The rule I use is simple: crash local, recover global. Assert at the boundary where bad state enters. Quarantine the bad input. Keep the serving path degraded if safety allows it. Make the supervisor boring, bounded, and explicit.
The Merge Queue Is Now Architecture
The book treats automation as a professional baseline. That part now includes the merge queue.
When agents produce many small patches, a sequential queue becomes a throughput bottleneck and a correctness risk. A long queue encourages bigger batches. Bigger batches make failures harder to isolate. Harder isolation creates slower review. Slower review invites more automation to pile up behind it.
That is a feedback loop, not a tooling inconvenience.
Speculative CI is the right mental model. Test the next few queued changes against predicted future states of main. If patch A is expected to land, test B on top of A. If A fails, throw away the speculation and recompute. The trade is obvious: spend more compute to protect human attention and reduce queue latency.
The expensive part is deciding what to test.
I want deterministic test selection based on ownership and dependency graphs. I want property tests around parsers, protocol boundaries, money movement, authorization, and data structure invariants. I want replay of historical counterexamples before random generation burns a cluster. I want performance checks only where the patch touches a known hot path.

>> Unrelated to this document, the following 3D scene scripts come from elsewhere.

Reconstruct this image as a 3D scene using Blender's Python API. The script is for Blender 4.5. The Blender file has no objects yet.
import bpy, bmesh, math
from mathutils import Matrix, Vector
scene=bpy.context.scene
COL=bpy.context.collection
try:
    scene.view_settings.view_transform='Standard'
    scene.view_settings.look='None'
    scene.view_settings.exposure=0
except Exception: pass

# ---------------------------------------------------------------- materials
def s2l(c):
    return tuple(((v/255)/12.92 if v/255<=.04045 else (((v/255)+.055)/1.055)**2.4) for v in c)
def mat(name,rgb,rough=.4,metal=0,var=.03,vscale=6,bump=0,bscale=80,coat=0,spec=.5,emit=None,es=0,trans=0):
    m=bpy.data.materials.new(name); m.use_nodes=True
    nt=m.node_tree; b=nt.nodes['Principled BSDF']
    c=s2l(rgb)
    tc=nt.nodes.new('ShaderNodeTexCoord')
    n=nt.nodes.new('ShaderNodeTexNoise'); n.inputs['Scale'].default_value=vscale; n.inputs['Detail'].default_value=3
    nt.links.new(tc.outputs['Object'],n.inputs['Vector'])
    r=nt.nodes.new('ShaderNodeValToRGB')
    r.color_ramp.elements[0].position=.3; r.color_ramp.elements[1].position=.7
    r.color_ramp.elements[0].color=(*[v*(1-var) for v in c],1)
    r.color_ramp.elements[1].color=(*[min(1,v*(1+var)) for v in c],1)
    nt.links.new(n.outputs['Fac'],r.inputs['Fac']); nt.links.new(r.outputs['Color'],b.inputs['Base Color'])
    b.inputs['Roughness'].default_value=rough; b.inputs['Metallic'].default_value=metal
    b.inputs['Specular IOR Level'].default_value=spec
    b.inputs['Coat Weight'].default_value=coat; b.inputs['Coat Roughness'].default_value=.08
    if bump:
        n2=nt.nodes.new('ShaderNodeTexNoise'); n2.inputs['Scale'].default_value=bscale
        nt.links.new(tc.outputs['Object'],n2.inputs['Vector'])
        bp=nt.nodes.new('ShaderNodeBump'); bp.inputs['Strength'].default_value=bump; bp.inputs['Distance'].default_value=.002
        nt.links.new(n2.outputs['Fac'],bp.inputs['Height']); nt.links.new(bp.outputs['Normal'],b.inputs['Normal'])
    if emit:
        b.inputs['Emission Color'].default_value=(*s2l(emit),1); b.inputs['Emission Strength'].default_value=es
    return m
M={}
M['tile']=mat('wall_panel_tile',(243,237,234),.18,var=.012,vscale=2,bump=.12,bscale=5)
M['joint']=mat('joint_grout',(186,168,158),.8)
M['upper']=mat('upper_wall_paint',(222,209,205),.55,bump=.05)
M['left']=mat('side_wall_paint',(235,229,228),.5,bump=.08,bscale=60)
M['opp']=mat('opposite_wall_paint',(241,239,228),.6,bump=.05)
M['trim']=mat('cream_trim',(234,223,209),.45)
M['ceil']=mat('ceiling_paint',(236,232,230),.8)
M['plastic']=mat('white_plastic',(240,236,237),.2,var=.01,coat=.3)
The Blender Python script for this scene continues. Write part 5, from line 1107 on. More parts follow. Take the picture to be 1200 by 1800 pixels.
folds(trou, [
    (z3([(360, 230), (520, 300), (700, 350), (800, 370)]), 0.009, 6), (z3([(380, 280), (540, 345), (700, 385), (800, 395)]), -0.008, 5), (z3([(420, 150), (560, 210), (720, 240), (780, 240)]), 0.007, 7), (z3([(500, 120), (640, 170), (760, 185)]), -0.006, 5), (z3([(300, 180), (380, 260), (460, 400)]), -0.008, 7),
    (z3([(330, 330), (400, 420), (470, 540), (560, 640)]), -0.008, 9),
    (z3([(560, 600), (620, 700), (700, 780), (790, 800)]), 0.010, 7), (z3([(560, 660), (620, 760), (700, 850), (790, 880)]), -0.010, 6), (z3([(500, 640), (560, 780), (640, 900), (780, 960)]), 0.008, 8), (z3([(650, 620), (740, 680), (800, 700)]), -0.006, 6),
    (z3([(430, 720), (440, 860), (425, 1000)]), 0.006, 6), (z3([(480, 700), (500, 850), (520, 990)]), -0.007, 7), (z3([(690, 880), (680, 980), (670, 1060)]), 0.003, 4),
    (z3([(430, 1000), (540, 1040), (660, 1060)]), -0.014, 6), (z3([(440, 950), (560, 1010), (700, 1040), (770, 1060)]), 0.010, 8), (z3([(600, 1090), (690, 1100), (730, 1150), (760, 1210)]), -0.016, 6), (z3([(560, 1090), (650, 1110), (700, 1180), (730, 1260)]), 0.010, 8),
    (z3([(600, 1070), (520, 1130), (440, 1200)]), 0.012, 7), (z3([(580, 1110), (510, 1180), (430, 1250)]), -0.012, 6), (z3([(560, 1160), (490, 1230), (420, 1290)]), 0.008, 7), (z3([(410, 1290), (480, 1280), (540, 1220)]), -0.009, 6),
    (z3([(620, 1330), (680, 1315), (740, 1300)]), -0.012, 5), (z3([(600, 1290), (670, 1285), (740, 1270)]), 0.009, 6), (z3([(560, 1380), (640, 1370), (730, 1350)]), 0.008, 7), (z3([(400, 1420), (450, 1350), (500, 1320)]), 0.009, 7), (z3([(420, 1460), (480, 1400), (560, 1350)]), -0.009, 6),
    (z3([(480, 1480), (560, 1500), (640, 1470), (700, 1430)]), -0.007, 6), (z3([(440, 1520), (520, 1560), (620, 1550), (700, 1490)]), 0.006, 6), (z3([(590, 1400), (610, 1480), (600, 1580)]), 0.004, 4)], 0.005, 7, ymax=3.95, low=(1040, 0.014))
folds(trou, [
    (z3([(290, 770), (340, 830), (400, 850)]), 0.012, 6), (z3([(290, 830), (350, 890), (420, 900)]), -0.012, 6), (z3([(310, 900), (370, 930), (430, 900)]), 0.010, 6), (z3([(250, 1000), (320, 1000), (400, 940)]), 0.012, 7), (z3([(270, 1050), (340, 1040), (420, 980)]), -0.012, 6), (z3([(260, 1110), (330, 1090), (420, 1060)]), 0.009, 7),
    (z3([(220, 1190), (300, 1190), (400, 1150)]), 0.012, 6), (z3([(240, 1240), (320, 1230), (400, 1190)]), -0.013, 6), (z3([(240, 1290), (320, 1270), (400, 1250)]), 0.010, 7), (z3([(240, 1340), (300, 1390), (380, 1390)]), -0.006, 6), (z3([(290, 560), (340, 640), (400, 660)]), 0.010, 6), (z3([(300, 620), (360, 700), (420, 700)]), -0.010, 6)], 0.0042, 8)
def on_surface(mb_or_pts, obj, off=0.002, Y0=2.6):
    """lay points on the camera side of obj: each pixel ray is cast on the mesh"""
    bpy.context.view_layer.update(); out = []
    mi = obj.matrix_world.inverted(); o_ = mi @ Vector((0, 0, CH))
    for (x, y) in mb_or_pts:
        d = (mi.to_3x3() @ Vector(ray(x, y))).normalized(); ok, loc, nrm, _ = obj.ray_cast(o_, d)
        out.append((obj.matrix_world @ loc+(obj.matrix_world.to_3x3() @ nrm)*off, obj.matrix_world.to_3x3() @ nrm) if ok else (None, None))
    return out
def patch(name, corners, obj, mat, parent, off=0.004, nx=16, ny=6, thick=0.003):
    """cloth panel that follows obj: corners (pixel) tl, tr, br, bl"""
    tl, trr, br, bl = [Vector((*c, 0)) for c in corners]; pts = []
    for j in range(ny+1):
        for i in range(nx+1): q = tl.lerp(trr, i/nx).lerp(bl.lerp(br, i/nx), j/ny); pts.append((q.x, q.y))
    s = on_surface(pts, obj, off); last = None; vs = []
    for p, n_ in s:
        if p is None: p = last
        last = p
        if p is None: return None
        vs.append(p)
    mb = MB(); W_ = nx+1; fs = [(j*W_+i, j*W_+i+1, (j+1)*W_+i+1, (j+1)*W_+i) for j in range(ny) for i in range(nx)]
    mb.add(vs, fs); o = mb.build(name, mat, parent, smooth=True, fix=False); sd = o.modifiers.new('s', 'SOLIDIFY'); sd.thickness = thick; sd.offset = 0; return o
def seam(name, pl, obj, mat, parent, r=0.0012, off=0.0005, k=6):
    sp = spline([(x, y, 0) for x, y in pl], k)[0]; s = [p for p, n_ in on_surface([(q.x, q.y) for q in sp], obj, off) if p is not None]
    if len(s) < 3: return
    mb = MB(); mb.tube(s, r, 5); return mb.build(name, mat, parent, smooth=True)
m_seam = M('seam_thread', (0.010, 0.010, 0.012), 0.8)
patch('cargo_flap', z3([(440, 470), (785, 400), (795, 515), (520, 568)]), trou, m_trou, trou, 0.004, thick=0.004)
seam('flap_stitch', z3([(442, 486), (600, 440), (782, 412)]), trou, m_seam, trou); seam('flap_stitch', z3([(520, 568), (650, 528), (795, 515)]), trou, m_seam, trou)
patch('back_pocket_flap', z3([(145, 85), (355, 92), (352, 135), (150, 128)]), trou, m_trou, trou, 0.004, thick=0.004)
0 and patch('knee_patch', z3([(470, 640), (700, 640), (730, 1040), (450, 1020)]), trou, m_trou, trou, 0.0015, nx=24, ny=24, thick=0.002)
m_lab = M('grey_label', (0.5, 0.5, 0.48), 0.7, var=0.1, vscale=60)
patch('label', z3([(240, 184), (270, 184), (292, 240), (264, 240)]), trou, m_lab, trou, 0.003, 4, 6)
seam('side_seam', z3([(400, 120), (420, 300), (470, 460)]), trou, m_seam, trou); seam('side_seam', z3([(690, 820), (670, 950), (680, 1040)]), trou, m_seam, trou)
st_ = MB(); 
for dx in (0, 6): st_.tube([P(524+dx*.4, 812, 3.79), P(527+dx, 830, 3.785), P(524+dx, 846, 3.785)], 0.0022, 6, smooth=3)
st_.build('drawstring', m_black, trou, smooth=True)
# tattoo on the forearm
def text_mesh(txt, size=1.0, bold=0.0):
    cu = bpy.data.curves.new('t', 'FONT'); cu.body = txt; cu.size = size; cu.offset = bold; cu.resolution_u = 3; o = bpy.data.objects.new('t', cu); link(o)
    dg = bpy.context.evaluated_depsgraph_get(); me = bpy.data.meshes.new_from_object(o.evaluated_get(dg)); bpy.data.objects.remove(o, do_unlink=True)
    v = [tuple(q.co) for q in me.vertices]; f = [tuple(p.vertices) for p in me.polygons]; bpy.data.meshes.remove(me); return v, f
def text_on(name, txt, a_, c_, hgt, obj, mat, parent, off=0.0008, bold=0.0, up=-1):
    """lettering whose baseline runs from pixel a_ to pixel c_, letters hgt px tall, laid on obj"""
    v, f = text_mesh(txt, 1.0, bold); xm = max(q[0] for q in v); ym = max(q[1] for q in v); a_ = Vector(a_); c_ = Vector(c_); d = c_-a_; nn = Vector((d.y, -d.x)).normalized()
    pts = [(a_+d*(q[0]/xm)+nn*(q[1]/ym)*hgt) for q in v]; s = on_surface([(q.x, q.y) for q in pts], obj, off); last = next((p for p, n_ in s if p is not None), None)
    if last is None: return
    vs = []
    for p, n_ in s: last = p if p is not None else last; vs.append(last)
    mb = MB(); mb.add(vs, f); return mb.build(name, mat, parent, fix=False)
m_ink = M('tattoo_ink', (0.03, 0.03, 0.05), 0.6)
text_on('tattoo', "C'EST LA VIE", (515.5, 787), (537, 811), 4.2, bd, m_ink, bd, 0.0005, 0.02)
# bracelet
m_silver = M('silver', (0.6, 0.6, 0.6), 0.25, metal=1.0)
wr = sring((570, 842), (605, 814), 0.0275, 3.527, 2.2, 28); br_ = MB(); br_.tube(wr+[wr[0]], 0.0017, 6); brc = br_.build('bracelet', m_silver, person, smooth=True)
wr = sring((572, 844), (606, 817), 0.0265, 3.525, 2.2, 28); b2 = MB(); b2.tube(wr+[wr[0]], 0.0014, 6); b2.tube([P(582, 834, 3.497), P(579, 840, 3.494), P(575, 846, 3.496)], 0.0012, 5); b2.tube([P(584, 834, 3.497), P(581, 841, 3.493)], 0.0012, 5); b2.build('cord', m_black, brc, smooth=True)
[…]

The starter kit is no longer just formatter, unit tests, and CI. For agent-heavy development, the starter kit is the operating system for trust.
What I Would Change In My Copy
I would not rewrite The Pragmatic Programmer. I would add margin notes.
Next to ETC, I would write: “Easier to change includes easier to profile.”
Next to DRY, I would write: “Agents duplicate intent more often than text.”
Next to Design by Contract, I would write: “Contracts are the spec the agent does not get to improvise.”
Next to Crash Early, I would write: “Only inside a fault domain with a supervisor.”
Next to Don’t Live With Broken Windows, I would write: “Machine-generated broken windows still count.”
Next to Pragmatic Teams, I would write: “The human team owns context. The agent owns nothing.”
That last one is the real update.
The industry keeps trying to turn software engineering into text generation. The book’s answer is still better: software engineering is judgment under constraint. Tools change the cost curve. They do not remove responsibility.
I want agents in the workflow. I also want cache-aware data structures, explicit invariants, boring release controls, and incident reports that name the coupling. The distinguished engineer in 2026 is not the person who types the most code. It is the person who can still see the system after the code becomes cheap.